Tailored Label Products, Jeff Kerlin
By Jeff Kerlin , President & CEO at Tailored Label Products, Inc.
Milwaukee Business Journal Leadership Trust
 
When it comes to employee engagement, we often think of things like profit sharing, celebrations, communication and recognition. While these things are certainly important, we’ve found that having a robust cross-training culture not only allows us to better serve our customers, but it also increases the engagement of our team members.
 
My company uses a cross-training program that we call 3×3. The goal is to have three employees (at least) trained to “rock star” level on every machine or process in our plant — and the same for every office position as well.
 
We have a large matrix that lists each machine or process on one axis, and then every employee on the other axis. Each employee’s level of training is denoted by an A, B, C or T, or it’s left blank. We want every employee to be at a level A in at least three different areas.
 
  • A is a fully trained rock star.
  • B is someone who can do approximately 85% of the work.
  • C is someone who can do the basic, routine work.
  • T is someone who has just begun training.
  • A blank space denotes no training in this area at all.

Benefits of Cross Training Employees

The benefits of a robust cross-training system are obvious. Staffing flexibility and increased machine uptime are immediate wins that pay huge dividends when you’re constantly reacting to changing customer demands.

There are several side benefits, however, that we didn’t anticipate:

  • Competitive, high-achieving and self-confident employees love this program. Employees compete to see who can have the most A’s in a particular department.
  • It’s an easy way to identify strong learners and not-so-strong ones.
  • It reinforces the idea that no one exclusively owns a process or machine. Gone are the days of “This is my press,” or “This is my customer, and no one should touch the account while I’m out.”
  • Employees may discover that they absolutely love a new process and would like to work more in a particular area.
  • Employees are often surprised by what they learn about themselves as they take on the challenge of learning something new that they’ve never been exposed to.
  • Employees who are being cross-trained in a new area or process quickly develop an appreciation for what their teammates do each day. And they often offer up new ideas as a result of their fresh perspective.
  • Employees genuinely appreciate the investment you’re making in them as individuals as well as the investment you’re making in the company as a whole.
  • Employees understand that cross-training allows the company to keep headcount as low as possible and thereby share the profits with fewer folks.

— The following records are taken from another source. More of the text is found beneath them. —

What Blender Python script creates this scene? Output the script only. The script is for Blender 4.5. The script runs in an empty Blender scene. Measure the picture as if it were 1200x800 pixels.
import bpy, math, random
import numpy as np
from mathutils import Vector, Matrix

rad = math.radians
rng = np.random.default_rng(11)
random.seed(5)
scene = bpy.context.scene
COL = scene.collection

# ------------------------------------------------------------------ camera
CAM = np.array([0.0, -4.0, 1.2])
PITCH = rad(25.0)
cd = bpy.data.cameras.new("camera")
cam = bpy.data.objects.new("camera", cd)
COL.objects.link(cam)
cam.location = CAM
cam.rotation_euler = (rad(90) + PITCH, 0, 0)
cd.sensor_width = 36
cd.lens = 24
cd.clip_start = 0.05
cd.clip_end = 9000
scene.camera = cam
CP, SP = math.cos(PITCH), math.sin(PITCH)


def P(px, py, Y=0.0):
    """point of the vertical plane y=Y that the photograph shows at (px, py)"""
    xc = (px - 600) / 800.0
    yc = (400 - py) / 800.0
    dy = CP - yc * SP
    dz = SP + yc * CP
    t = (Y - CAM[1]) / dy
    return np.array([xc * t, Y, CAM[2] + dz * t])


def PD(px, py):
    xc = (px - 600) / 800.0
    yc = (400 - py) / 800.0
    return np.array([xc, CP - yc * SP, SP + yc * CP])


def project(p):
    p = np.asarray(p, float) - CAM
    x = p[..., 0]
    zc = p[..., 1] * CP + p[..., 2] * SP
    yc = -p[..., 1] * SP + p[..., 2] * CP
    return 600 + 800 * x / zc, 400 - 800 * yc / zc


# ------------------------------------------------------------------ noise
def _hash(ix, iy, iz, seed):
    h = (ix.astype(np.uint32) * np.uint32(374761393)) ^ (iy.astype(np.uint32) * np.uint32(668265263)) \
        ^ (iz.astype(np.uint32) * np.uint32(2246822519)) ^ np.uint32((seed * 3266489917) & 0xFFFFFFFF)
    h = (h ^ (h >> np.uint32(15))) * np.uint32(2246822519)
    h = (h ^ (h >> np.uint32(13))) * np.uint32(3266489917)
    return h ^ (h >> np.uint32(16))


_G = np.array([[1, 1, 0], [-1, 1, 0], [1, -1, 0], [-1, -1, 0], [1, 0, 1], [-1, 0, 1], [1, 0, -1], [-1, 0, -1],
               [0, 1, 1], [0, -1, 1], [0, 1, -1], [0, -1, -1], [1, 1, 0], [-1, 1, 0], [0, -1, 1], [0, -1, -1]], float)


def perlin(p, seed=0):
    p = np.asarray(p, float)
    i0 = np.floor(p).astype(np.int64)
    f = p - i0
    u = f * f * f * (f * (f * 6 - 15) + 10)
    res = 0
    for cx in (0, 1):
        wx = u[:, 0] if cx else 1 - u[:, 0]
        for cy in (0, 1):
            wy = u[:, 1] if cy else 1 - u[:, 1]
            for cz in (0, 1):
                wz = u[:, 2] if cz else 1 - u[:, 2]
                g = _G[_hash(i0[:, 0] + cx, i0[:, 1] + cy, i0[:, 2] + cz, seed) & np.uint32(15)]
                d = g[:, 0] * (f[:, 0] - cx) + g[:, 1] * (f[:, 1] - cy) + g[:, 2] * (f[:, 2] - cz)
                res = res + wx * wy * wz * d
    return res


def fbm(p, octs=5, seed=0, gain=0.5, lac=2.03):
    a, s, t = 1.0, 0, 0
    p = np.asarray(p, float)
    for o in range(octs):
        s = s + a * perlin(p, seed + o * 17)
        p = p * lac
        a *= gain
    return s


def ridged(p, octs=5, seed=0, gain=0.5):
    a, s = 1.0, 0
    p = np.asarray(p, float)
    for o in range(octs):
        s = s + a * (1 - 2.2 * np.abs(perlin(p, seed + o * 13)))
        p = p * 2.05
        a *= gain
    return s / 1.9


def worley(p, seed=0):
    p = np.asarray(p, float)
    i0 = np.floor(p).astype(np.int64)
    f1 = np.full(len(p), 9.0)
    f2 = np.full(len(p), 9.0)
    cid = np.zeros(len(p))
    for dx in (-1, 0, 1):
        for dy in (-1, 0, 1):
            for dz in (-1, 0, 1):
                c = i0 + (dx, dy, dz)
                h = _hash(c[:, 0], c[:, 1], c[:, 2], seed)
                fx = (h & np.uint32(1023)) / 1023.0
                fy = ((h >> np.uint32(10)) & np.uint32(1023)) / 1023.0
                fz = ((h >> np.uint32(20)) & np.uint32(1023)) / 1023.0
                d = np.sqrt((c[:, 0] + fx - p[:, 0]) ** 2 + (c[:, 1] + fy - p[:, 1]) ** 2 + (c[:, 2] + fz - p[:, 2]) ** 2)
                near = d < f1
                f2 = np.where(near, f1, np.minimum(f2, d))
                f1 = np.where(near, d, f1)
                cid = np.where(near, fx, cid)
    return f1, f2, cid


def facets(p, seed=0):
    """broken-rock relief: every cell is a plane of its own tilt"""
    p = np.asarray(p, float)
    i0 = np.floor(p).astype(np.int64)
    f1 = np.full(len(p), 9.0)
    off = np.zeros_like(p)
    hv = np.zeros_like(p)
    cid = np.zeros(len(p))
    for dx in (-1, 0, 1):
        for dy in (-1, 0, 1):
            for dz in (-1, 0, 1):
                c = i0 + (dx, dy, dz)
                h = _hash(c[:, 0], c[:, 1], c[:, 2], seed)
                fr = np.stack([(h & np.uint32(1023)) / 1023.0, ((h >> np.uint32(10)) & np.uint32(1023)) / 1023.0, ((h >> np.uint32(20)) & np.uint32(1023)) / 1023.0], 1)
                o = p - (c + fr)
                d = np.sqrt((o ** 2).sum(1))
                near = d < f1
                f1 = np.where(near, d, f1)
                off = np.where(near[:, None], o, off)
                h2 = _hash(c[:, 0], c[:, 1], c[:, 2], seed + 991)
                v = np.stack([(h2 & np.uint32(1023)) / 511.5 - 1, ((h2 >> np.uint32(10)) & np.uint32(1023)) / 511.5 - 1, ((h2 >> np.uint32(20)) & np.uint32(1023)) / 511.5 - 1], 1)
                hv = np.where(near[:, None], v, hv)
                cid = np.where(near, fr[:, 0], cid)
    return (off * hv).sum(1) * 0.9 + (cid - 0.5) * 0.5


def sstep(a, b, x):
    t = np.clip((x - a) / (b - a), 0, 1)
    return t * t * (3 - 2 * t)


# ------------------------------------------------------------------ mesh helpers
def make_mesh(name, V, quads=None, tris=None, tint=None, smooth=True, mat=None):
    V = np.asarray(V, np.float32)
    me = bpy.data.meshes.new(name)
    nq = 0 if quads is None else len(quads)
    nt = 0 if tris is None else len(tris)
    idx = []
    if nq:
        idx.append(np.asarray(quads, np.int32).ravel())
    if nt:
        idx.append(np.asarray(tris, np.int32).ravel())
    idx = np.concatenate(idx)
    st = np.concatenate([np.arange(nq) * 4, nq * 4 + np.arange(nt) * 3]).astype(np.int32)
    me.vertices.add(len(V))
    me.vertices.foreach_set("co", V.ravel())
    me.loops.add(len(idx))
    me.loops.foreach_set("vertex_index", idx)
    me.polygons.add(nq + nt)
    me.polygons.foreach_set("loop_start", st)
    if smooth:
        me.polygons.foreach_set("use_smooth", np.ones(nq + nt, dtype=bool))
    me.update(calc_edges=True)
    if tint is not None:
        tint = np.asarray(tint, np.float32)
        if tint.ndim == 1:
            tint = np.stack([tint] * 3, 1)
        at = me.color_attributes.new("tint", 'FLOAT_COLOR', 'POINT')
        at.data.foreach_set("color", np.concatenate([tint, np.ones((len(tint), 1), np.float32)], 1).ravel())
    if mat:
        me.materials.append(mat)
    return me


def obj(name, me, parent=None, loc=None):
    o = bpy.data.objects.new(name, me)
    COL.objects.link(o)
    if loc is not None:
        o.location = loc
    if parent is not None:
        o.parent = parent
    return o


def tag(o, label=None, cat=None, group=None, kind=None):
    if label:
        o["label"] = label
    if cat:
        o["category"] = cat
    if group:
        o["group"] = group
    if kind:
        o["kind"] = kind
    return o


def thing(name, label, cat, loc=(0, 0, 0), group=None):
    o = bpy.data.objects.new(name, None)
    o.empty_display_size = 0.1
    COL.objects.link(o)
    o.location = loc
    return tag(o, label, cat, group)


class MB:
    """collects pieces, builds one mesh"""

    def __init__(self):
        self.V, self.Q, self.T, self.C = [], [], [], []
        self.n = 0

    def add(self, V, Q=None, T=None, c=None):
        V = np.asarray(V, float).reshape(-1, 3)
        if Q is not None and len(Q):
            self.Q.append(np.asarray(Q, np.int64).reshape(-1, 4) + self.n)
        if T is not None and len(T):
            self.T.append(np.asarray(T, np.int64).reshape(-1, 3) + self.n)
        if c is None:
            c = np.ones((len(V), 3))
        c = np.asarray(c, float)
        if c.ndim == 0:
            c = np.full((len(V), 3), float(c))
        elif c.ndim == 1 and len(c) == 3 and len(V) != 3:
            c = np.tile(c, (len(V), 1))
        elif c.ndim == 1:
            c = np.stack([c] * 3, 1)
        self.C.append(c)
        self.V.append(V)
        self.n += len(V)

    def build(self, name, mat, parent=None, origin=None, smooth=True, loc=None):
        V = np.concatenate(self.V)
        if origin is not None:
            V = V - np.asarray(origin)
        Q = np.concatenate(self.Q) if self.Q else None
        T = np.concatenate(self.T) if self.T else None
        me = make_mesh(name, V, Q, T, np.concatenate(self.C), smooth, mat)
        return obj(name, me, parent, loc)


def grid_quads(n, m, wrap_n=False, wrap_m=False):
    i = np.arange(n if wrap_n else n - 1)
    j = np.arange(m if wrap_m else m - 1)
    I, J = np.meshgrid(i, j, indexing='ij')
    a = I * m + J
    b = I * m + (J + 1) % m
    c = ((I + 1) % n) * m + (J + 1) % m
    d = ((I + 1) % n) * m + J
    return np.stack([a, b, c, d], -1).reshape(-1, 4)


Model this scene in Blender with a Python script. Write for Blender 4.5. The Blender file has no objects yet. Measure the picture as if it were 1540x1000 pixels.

cross training employees, benefits of cross training employees

If you’d like to implement a similar system in your own company, here’s my advice.

First, conduct a risk assessment of each department in which you’d like to implement 3×3. The assessment should reveal your current level of risk for each process/role, answering questions such as: What is the likelihood that there could be no trained employees on this process? How big of an issue is it if you are without a trained employee for a given time? How long will it take to train someone new in this role?

Once your assessment is completed, you can prioritize your cross-training plan according to your risks and the availability of existing employees who are capable of learning other roles. If you have a high-risk role and no one internally who can learn it, you may need to consider hiring someone.

For obvious reasons, getting a department completely trained in 3×3 takes a lot of time. Consider setting an initial goal of 2×2, and strive for a time when no process relies on just one person.

Remember, this program should not only mitigate risks and provide you and your team with peace of mind, but it should also be an exciting opportunity for your team members to learn new skills and help each other. As with any change in an organization, though, be prepared for resistance. Sell your team on the “why,” and maybe even incentivize them or make a competition out of it.

This program has brought us closer together as one big team and made it a whole lot easier for our teammates to have each others’ backs. Hopefully it can do the same for you.